I went to the Will Geer Theatricum Botanicum last night, Dear Readers, to see Lillian Hellman's Watch on the Rhine.
Attending theatre at the WGTB is always a pleasure and a bit of an adventure. It is located in Topanga, high up in the hills, with the western San Fernando Valley about six miles to the north, and Malibu and the Pacific Ocean about six miles to the south. It is as rural an area as one might find in Los Angeles County. Hilly, heavily wooded and sparsely developed, the character of the Topanga area has always been one of independence, with hints of funkiness and counter-culture evident.
Will Geer established the WGTB as an outlet for him and his fellow black-listed members of the theatre/film community to practice their art.

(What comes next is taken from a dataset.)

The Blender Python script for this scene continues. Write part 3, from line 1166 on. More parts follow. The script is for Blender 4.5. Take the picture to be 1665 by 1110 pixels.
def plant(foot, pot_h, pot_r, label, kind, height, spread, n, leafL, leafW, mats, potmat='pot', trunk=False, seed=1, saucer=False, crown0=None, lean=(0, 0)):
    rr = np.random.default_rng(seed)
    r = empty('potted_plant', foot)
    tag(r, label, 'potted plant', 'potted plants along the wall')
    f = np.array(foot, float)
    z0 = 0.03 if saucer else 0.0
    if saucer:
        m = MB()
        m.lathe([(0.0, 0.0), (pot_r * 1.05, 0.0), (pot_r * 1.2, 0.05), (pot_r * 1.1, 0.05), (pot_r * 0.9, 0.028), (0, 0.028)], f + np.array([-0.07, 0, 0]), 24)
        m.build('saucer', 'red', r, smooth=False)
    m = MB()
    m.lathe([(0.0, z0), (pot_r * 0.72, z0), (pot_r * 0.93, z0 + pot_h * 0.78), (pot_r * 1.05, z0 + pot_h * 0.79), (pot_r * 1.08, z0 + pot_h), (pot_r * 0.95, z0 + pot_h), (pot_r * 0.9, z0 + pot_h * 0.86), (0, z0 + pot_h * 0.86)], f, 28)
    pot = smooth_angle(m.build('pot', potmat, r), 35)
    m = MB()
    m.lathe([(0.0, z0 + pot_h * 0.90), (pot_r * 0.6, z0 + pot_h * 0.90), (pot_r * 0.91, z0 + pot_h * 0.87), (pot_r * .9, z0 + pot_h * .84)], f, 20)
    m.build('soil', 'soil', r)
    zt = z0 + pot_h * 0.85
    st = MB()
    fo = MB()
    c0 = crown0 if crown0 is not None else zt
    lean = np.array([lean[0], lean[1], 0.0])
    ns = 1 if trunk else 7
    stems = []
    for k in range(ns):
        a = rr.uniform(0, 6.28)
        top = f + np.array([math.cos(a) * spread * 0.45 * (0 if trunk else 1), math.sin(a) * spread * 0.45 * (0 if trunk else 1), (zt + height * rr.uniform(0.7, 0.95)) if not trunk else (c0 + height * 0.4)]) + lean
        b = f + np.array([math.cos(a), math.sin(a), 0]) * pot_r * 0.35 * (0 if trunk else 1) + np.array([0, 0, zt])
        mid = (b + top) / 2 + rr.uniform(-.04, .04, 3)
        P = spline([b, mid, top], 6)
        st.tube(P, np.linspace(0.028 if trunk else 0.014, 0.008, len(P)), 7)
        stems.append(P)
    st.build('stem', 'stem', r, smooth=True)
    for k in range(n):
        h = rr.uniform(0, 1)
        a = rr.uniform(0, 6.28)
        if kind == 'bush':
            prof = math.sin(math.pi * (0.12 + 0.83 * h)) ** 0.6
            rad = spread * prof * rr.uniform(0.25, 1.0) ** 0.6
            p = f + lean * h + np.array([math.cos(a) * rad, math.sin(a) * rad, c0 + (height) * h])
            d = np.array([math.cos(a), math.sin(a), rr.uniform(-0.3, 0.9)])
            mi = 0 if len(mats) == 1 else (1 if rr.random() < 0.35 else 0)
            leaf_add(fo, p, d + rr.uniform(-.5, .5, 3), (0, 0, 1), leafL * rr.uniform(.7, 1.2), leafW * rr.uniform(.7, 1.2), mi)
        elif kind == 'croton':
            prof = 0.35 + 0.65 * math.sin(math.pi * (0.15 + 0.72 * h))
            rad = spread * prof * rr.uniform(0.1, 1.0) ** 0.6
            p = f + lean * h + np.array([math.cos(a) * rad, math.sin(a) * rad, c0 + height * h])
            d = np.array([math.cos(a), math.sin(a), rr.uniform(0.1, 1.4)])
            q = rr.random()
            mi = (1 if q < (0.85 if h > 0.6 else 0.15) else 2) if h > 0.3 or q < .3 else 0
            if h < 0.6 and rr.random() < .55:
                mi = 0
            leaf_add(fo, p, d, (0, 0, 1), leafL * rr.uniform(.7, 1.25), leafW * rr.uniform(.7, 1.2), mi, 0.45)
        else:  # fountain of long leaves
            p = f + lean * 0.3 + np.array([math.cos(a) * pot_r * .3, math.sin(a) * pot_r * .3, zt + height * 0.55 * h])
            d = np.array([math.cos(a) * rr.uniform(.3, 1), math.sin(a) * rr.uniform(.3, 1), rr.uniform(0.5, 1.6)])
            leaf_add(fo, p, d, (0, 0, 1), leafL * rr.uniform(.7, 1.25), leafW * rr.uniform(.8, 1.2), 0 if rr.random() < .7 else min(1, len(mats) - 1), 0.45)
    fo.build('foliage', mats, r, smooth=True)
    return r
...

They do four plays each summer season, usually one or two Shakespeare plays and two or three classic plays, be they antique or of more modern vintage. Various musical events (including an annual Woody Guthrie hootenany) and children's activities are held there, too.
The theatre at the WGTB is outdoors, in a sylvan setting. A semi-circular amphitheatre with wooden bench seats rises from the stage. The box office, snack stand, dressing rooms and other outbuildings are all in wooden shacks that remind me of the outbuildings typical at the summer camps I went to in my younger days. The people who run the place are all very laid back and pleasant. If one chooses to park in the small parking lot at the WGTB (most people park alongside the road), there's a three dollar charge collected on the honor system in a basket hanging on the gate by the path to the theatre. It's easy to forget that you are only fifty miles from downtown Los Angeles at the WGTB.
Watch on the Rhine was written in 1940 to encourage the United States' entry into the war then raging in Europe, and some have pigeon-holed the play as a pro-war polemic. The excellent performance last night led me, instead, to the conclusion that what the play is really about is our--by "our" I mean individually, and collectively, as a nation--utmost need to steer clear of complacency about social issues of great import. The family depicted in the play is initially shown as rather ignorant and self-centered. By its conclusion, after the family has had its eyes opened to the lengths to which people will fight against--and for--the fascist movement in Europe, the usually scatter-brained matriarch of the family, warmly played by Ellen Geer, wisely says, "We are shaken out of the magnolias, eh?"